TASK BRIEF:
Copy the listing below line for line, starting at its first line and ending with the line that has "return g.build('tab', [M_GRAN, M_EDGE], roof)" in it. Add nothing.

DATA RECORDS:

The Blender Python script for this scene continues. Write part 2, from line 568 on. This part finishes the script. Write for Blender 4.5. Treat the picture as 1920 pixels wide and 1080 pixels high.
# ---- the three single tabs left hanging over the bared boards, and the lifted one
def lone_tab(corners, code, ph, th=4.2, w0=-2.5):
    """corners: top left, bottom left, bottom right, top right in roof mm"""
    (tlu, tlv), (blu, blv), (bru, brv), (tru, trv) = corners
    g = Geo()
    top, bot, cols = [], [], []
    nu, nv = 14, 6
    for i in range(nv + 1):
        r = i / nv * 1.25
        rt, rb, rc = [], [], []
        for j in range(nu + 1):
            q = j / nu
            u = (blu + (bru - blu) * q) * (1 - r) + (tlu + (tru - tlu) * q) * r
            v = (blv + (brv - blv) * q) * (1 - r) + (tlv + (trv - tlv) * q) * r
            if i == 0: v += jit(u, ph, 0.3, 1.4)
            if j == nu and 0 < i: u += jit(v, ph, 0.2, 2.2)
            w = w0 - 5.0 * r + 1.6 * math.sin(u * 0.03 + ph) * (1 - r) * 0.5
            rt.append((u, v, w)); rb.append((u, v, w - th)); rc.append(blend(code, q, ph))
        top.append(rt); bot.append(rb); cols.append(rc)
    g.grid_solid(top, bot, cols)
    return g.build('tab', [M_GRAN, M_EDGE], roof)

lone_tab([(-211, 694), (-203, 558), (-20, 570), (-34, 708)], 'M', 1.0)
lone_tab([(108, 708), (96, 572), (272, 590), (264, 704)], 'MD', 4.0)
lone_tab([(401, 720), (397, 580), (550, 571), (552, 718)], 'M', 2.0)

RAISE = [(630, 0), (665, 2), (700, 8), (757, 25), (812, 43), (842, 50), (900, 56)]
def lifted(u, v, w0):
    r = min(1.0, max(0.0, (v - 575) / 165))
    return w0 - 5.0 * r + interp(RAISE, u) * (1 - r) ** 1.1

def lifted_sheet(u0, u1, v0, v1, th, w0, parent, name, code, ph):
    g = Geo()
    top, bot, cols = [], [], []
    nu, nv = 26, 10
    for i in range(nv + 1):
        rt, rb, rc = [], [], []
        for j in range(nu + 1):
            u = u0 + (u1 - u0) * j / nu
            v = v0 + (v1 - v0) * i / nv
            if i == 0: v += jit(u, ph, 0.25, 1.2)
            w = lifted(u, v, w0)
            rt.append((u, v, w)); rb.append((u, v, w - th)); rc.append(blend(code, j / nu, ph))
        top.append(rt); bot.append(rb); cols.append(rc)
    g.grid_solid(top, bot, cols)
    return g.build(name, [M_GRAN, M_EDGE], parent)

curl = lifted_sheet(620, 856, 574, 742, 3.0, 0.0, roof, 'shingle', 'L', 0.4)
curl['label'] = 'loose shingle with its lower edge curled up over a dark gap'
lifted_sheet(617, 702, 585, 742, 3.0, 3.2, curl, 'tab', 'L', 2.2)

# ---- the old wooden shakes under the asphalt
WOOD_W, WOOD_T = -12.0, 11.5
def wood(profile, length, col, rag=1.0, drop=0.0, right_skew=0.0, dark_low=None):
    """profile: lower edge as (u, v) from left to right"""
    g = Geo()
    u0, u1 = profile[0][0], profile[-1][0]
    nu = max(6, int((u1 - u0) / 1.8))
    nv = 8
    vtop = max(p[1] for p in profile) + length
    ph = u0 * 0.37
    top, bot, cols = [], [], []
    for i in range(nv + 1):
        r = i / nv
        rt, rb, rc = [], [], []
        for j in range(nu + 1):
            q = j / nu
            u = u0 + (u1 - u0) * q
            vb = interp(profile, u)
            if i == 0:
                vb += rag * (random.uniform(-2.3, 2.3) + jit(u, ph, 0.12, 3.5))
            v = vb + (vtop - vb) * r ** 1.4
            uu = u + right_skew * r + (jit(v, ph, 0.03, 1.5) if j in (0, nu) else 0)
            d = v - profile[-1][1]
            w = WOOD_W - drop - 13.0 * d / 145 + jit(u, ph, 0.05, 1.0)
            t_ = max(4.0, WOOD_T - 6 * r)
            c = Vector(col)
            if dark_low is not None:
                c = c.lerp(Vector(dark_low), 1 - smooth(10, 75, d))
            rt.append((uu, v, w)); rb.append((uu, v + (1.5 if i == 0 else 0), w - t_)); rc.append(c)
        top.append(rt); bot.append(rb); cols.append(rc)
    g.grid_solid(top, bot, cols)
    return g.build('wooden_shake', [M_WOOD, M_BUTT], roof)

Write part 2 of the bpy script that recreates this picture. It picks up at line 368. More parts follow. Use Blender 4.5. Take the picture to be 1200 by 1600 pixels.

FINISHED ANSWER:
The Blender Python script for this scene continues. Write part 2, from line 568 on. This part finishes the script. Write for Blender 4.5. Treat the picture as 1920 pixels wide and 1080 pixels high.
# ---- the three single tabs left hanging over the bared boards, and the lifted one
def lone_tab(corners, code, ph, th=4.2, w0=-2.5):
    """corners: top left, bottom left, bottom right, top right in roof mm"""
    (tlu, tlv), (blu, blv), (bru, brv), (tru, trv) = corners
    g = Geo()
    top, bot, cols = [], [], []
    nu, nv = 14, 6
    for i in range(nv + 1):
        r = i / nv * 1.25
        rt, rb, rc = [], [], []
        for j in range(nu + 1):
            q = j / nu
            u = (blu + (bru - blu) * q) * (1 - r) + (tlu + (tru - tlu) * q) * r
            v = (blv + (brv - blv) * q) * (1 - r) + (tlv + (trv - tlv) * q) * r
            if i == 0: v += jit(u, ph, 0.3, 1.4)
            if j == nu and 0 < i: u += jit(v, ph, 0.2, 2.2)
            w = w0 - 5.0 * r + 1.6 * math.sin(u * 0.03 + ph) * (1 - r) * 0.5
            rt.append((u, v, w)); rb.append((u, v, w - th)); rc.append(blend(code, q, ph))
        top.append(rt); bot.append(rb); cols.append(rc)
    g.grid_solid(top, bot, cols)
    return g.build('tab', [M_GRAN, M_EDGE], roof)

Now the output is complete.